▸ **WHAT IS BEING ASKED**:
Present every line in which the string "scene" appears.

▸ **INFORMATION PROVIDED**:

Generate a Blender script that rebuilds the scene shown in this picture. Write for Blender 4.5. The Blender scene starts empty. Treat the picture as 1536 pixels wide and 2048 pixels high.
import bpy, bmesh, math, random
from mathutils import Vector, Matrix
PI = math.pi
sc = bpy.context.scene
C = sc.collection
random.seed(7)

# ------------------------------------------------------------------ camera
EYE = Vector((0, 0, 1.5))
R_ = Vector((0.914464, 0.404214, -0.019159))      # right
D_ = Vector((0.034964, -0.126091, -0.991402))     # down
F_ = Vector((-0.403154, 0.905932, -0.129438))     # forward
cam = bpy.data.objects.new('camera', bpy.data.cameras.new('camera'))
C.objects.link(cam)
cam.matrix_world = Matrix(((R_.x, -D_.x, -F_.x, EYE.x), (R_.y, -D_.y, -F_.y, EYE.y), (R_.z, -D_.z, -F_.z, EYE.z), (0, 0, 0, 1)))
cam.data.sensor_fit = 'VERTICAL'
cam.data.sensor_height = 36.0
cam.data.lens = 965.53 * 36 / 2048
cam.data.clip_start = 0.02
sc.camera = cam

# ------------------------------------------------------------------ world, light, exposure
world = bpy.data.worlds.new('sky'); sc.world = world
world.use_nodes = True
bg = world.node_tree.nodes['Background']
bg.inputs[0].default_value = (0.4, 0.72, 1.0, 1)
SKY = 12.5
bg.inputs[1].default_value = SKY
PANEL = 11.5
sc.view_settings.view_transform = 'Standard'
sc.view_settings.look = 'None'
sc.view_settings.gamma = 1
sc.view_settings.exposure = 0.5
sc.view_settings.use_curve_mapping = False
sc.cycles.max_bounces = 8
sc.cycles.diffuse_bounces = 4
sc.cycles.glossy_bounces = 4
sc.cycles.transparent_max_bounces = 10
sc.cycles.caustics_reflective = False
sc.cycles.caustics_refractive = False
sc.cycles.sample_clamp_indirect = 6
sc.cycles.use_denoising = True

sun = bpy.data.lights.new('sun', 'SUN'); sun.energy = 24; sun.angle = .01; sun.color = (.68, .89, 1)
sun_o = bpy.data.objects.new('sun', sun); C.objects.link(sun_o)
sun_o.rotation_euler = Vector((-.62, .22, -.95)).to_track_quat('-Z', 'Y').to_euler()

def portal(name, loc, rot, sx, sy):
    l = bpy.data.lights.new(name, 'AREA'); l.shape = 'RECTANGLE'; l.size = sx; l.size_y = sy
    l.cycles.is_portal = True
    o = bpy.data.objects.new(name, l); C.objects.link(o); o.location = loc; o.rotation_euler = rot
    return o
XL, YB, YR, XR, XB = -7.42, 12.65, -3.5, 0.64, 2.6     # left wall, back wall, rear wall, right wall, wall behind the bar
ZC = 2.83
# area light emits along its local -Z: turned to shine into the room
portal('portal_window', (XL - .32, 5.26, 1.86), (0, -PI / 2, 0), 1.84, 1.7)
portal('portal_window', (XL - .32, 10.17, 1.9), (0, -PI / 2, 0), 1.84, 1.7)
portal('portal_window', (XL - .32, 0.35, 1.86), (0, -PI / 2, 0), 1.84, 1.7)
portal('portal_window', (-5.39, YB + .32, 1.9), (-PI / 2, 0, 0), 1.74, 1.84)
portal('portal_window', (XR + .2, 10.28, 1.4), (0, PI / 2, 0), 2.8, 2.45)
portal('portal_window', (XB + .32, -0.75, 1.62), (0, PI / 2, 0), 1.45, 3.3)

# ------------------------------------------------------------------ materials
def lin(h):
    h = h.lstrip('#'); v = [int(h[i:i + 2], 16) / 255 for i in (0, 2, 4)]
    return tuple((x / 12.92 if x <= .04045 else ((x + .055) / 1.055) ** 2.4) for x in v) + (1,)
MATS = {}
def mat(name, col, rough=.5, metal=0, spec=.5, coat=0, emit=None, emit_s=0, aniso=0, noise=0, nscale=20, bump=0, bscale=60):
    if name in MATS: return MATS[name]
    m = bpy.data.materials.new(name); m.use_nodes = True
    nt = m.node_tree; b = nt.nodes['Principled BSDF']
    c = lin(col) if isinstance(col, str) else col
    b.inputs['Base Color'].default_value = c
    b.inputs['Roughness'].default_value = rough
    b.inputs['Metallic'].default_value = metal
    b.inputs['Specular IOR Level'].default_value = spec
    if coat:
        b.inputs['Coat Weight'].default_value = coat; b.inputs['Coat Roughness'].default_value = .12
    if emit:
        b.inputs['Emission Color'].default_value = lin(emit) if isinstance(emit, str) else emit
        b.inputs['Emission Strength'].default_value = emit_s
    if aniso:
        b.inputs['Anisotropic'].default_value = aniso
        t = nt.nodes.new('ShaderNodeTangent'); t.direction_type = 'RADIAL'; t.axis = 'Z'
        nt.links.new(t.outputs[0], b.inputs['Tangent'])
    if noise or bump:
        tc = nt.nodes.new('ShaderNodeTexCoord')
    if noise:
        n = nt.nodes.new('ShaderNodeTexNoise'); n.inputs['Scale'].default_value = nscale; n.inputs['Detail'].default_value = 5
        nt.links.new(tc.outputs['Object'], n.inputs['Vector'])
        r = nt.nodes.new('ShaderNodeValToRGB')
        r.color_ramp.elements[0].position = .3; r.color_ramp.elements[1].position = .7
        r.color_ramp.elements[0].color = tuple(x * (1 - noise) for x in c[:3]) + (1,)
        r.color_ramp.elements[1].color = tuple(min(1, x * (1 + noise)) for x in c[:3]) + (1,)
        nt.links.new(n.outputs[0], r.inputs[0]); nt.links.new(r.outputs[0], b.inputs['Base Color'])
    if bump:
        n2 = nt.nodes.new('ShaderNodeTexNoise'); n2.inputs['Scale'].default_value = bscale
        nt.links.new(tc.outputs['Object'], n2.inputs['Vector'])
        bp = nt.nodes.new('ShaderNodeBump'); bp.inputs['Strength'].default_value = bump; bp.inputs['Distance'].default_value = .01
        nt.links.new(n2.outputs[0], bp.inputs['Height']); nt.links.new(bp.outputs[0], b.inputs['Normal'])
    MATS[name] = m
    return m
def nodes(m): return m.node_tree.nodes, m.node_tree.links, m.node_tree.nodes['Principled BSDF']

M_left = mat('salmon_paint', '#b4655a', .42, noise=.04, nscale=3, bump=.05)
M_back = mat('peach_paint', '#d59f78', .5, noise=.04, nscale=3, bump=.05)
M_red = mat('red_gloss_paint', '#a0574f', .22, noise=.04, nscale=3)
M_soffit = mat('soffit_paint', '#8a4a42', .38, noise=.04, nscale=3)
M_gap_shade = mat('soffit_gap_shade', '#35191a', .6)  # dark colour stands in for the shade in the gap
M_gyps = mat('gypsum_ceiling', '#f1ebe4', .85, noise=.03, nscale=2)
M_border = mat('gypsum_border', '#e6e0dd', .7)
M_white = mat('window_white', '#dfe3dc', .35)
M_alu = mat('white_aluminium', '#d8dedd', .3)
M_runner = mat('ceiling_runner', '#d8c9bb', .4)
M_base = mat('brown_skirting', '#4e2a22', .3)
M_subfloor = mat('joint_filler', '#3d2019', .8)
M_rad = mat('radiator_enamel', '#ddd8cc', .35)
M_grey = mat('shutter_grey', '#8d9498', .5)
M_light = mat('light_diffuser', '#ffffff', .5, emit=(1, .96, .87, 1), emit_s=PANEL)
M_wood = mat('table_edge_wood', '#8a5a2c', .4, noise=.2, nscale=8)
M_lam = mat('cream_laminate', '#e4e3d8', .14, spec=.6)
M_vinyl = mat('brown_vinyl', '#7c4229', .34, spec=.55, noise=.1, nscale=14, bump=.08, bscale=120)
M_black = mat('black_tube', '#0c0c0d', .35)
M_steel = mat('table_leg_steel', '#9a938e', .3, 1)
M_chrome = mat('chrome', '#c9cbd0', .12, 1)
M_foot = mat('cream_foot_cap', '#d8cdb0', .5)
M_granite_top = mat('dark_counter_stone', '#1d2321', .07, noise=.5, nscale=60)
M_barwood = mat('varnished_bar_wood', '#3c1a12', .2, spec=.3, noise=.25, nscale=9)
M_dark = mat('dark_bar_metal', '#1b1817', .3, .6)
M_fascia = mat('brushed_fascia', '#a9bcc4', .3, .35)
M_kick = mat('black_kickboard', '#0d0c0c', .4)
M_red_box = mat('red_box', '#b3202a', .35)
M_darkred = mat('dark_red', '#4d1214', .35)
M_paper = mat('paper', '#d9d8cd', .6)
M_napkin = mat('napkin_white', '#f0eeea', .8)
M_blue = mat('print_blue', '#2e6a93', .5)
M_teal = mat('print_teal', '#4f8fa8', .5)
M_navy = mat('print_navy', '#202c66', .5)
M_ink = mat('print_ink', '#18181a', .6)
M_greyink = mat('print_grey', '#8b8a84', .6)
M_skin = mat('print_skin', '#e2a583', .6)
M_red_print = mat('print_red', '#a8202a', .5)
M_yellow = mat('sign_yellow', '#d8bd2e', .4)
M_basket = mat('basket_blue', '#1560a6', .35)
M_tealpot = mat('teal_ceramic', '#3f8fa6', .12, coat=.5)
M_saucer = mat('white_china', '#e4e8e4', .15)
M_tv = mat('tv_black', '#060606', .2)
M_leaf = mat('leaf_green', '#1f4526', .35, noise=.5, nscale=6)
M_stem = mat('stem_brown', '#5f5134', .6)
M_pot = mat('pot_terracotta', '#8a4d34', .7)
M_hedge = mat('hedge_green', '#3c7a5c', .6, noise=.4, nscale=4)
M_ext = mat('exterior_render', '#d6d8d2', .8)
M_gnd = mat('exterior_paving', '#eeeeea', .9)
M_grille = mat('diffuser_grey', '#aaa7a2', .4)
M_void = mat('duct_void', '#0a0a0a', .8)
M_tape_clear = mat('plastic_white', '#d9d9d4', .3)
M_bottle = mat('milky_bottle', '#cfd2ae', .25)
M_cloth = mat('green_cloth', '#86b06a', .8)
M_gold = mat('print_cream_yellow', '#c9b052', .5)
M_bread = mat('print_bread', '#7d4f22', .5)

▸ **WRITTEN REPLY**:
Generate a Blender script that rebuilds the scene shown in this picture. Write for Blender 4.5. The Blender scene starts empty. Treat the picture as 1536 pixels wide and 2048 pixels high.
sc = bpy.context.scene